§ **Exercise requirements**:
Repeat the whole listing exactly.
──────── Data
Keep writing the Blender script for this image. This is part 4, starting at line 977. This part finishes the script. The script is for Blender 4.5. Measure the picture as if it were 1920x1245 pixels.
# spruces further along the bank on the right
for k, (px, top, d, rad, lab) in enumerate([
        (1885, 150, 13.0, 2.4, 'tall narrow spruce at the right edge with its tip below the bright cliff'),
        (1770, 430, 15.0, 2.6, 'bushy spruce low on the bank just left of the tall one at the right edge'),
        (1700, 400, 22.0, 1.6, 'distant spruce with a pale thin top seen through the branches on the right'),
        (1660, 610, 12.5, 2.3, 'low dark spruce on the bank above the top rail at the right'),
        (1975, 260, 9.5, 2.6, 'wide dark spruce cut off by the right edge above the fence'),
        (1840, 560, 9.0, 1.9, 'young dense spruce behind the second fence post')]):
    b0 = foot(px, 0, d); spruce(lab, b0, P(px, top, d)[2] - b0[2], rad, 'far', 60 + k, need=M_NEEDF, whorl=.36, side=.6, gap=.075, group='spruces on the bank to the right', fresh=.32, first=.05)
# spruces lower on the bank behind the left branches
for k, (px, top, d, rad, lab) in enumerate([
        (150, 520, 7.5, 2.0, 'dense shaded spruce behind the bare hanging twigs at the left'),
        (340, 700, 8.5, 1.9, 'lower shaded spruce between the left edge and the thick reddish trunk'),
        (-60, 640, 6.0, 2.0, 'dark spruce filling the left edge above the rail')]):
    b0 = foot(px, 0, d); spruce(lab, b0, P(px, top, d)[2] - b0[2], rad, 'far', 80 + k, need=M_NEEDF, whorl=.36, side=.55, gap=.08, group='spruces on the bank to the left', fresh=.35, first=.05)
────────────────
§ **Exercise answer**:
Keep writing the Blender script for this image. This is part 4, starting at line 977. This part finishes the script. The script is for Blender 4.5. Measure the picture as if it were 1920x1245 pixels.
# spruces further along the bank on the right
for k, (px, top, d, rad, lab) in enumerate([
        (1885, 150, 13.0, 2.4, 'tall narrow spruce at the right edge with its tip below the bright cliff'),
        (1770, 430, 15.0, 2.6, 'bushy spruce low on the bank just left of the tall one at the right edge'),
        (1700, 400, 22.0, 1.6, 'distant spruce with a pale thin top seen through the branches on the right'),
        (1660, 610, 12.5, 2.3, 'low dark spruce on the bank above the top rail at the right'),
        (1975, 260, 9.5, 2.6, 'wide dark spruce cut off by the right edge above the fence'),
        (1840, 560, 9.0, 1.9, 'young dense spruce behind the second fence post')]):
    b0 = foot(px, 0, d); spruce(lab, b0, P(px, top, d)[2] - b0[2], rad, 'far', 60 + k, need=M_NEEDF, whorl=.36, side=.6, gap=.075, group='spruces on the bank to the right', fresh=.32, first=.05)
# spruces lower on the bank behind the left branches
for k, (px, top, d, rad, lab) in enumerate([
        (150, 520, 7.5, 2.0, 'dense shaded spruce behind the bare hanging twigs at the left'),
        (340, 700, 8.5, 1.9, 'lower shaded spruce between the left edge and the thick reddish trunk'),
        (-60, 640, 6.0, 2.0, 'dark spruce filling the left edge above the rail')]):
    b0 = foot(px, 0, d); spruce(lab, b0, P(px, top, d)[2] - b0[2], rad, 'far', 80 + k, need=M_NEEDF, whorl=.36, side=.55, gap=.08, group='spruces on the bank to the left', fresh=.35, first=.05)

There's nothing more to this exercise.